Below is the script I run as a daily cron job. It backs up several databases and directories. It snapshots the backup directory every day to the local disk and every Sunday it pushes a PGP encrypted snapshot to Amazon S3. When it finishes, successfully or not, it emails me with the result and the logs. It also prevents multiple backups running simultaneously and cleans up old snapshots on the local disk. I don't bother removing old snapshot from S3 yet, but might consider it when I get an Amazon storage bill of more than $2.
#!/bin/bash
set -e
ssh_host=someone@somehost.com
ssh_port=22
email=someone@somehost
s3_bucket=some.bucket
log_path=/mnt/backup/logs
backup_path=/mnt/backup/current
snapshot_path=/mnt/backup/snapshots
snapshot_name=`date +"%Y%m%d_%H%M%S"`.tar.gz
snapshot_file=$snapshot_path/$snapshot_name
scriptname=$(basename $0)
pidfile="/tmp/${scriptname}"
function log {
echo "[$(date)]: $*"
}
initialize_directories() {
log "Initializing directories"
mkdir -p $backup_path
mkdir -p $snapshot_path
mkdir -p $log_path
}
backup_databases() {
cat databases | while read database; do
log "Backing up database: $database"
ssh -p $ssh_port $ssh_host "pg_dump --data-only $database" > $backup_path/$database.sql
done
}
backup_files() {
cat locations | while read remote_path local_path; do
log "Backing up $remote_path to $local_path"
log "Ignoring files:"
ssh -n -p $ssh_port $ssh_host "find $remote_path -type d -a ! -executable -prune -o ! -readable -a ! -type l" |
cut -c ${#remote_path}- > /tmp/unreadable
cat /tmp/unreadable
log "Start rsync"
rsync --delete -rltzuv --exclude-from="/tmp/unreadable" -e "ssh -p $ssh_port" $ssh_host:$remote_path $backup_path/$local_path
done
}
snapshot() {
log "Taking snapshot $snapshot_name"
tar -czf $snapshot_file $backup_path
}
remove_old_snapshots() {
$snapshot_path -name "*.tar.gz" | sort -r | tail -n +10 | xargs rm
}
should_push_offsite() {
# Returns successfully if the backups should be pushed offsite.

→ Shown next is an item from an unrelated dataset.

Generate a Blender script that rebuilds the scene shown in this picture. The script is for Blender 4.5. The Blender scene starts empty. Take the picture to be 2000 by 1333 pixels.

# Currently it returns successfully on Sundays, but it would be better
# if it checked how long since the last successful offsite push.
day_of_week=$(date +%u)
sunday=7
if [ $day_of_week = $sunday ]; then
return 0;
else
return 1;
fi
}
push_offsite() {
log "Encrypting snapshot"
gpg --encrypt -o $snapshot_file.gpg --recipient $email $snapshot_file
log "Send encrypting snapshot"
s3cmd put $snapshot_file.gpg s3://$s3_bucket/$snapshot_name.gpg
}
get_lock() {
log "Attempting to aquire lock"
exec 200>$pidfile
if flock -n 200; then
pid=$$
log "Lock aquired for process $pid"
echo $pid 1>&200
return 0;
else
log "Failed to aquire lock"
return 1;
fi
}
do_backup() {
get_lock
initialize_directories
backup_databases
backup_files
snapshot
if should_push_offsite; then
push_offsite
remove_old_snapshots
else
log "Skipping offsite storage"
fi
log "Completed backup."
}
main() {
do_backup | tee $log_path/$snapshot_name.log
if [ ${PIPESTATUS[0]} -eq 0 ]; then
log "Sending report to $email."
gpg -ea -r $email -o $log_path/$snapshot_name.log.asc $log_path/$snapshot_name.log
echo "Results attached" | mail -s "Buckup Succeeded" -a $snapshot_file.log.asc $email
else
log "Backup failed, sending report to $email."
gpg -ea -r $email -o $log_path/$snapshot_name.log.asc $log_path/$snapshot_name.log
echo "Results attached" | mail -s "Buckup Failed" -a $snapshot_file.log.asc $email
fi
log "Completed."
}
main
Now I think my backup system is relatively secure from attackers and unlikely to lose data, my main risk of data loss is probably me losing a key or un-plugging the Raspberry Pi.